Authors: Wayne Fields

Historic Era: Era 10: Contemporary United States (1968 to the present)

Historic Theme:

Subject:

April 1988 | Volume 39, Issue 3

Behind my grandparents’ house, the house in which I was born, rose a high pasture, little used in my boyhood and then only for grazing a few head of cattle. Crowned by tall weeds and scarred by runoff gullies, it was my first prairie, the one that still drifts behind all my images and notions of that phenomenon even though it was only 40 or 50 acres bounded by timber and bean fields. Perhaps, technically, this Missouri pasture was not a prairie at all, but its vegetation reached nearly shoulder-high during my crossings to and from school, and its abundant life—bumblebees, bull snakes, blue racers, meadowlarks, quail, foxes, rabbits, groundhogs—brought color and excitement to my daily journey. And, too, it provided an ideal vantage point from which to watch the green-stained violence of a thunderstorm or the gray-white curtain of advancing snowfall.

While a high school student, I helped, for a time, tend a small patch of Iowa prairie that a museum in Davenport was trying to reestablish. I cataloged the grasses, did a pocket gopher count, and eagerly gathered evidence of any addition to its population.

Ultimately such experiences produced more longing than satisfaction and generated a growing desire to comprehend the real thing in all its immensity rather than some neatly fenced acreage surrounded by cultivated land. I wanted to sense how this landscape would have appeared to Americans 140 years ago.

Virtually no one can cross this country from east to west without a confrontation with prairie. It endures in a variety of forms and expressions, from small parks tucked around Chicago to enormous preserves established in Kansas and Oklahoma. And, too, the cultivated fields and pastures that dominate the landscape between the Mississippi and the Rockies, though profoundly transformed, remain an expression of prairie, revealing qualities inherent in the place regardless of what grows or feeds on its surface.
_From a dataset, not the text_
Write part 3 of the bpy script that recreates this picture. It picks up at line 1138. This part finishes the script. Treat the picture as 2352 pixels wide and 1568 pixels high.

Like that of most contemporary travelers, my prairie experience, as an adult, has been limited to that of the cross-continental driver, rushing from one side of the United States to the other and entering with dread the long, dull sameness of Kansas or Nebraska. While the prairie facilitates fast and uninterrupted driving, it requires deliberate engagement to be appreciated, a willingness to be slowed, stopped altogether if it is really to be seen. It is, as its settlers have testified, not a place to be taken lightly. Our vision must be refined, trained for the long view, and yet made alert to nuances of light and movement. Everything I have read, everything I remember, suggests that the prairie, in all its expressions, is a massive, subtle place, with a long history of contradiction and misunderstanding. But it is worth the effort at comprehension. It is, after all, at the center of our national identity.

The lush catalog of prairie vegetation resonates like a Walt Whitman poem.